Jeremy Denk, Stefan Jackiw
Boston Globe

In a moment when populism and modern-tilting art seem hopelessly at odds, could there be a better tonic than the music of Charles Ives? This Janus-faced visionary composed joyfully clangorous music for an audience of the future. Yet his homegrown experimentalism lived alongside a deep and nostalgic love for an older, simpler America. In the composer’s vision of the idyllic past, hymns are always drifting out of churches on the banks of rivers, the town commons always have a band or two parading by, and the good working folks gather nightly around the campfire to sing in rough-hewn yet honest, proto-Ivesian voices.

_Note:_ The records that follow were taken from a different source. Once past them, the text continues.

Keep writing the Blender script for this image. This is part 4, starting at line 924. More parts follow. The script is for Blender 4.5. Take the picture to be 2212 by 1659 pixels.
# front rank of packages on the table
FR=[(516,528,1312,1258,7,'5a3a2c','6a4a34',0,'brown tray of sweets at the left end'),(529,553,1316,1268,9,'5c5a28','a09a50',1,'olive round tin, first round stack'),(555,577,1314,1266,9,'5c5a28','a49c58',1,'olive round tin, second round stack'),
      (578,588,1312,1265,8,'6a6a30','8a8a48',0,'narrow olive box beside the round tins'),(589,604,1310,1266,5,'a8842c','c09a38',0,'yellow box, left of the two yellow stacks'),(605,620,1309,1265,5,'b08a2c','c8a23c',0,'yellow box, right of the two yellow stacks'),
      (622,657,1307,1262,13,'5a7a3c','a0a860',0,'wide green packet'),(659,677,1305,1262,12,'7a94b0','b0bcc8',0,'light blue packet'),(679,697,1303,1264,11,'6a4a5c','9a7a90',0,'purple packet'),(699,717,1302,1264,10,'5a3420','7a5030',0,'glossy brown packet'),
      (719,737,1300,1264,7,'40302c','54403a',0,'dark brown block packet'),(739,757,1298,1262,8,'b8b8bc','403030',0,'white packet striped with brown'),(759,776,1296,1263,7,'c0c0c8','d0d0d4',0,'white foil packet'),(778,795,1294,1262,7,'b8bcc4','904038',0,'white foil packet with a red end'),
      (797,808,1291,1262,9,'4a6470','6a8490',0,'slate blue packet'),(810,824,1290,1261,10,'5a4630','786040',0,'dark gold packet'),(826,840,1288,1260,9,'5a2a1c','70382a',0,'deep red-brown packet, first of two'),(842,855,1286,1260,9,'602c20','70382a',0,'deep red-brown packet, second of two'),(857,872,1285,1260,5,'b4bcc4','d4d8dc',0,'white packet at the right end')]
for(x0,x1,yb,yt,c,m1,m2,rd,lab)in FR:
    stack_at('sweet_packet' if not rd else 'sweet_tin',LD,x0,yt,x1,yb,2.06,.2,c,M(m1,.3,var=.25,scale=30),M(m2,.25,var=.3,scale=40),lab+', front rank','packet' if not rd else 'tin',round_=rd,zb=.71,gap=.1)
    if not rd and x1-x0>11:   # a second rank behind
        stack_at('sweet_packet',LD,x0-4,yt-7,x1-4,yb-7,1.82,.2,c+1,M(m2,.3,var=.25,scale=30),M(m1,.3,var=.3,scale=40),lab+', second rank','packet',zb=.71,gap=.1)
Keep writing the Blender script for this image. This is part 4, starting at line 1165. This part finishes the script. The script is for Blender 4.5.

Ives’s set of four Violin Sonatas, most of which date back to the 1910s, embody this wonderful tension as vividly as any of his music. And later this month, two uncommonly eloquent musicians — pianist Jeremy Denk and violinist Stefan Jackiw — will partner for a rare Celebrity Series of Boston recital devoted to the complete set of four works. Joining them on this program will be the vocal ensemble Hudson Shad, who will sing the original hymns that Ives quotes in his sonatas. 

In advance of their local appearance on Jan. 26, the Globe recently spoke by phone with Denk and Jackiw about Ives, the Violin Sonatas, and a composer’s art dotted with “islands” of beauty.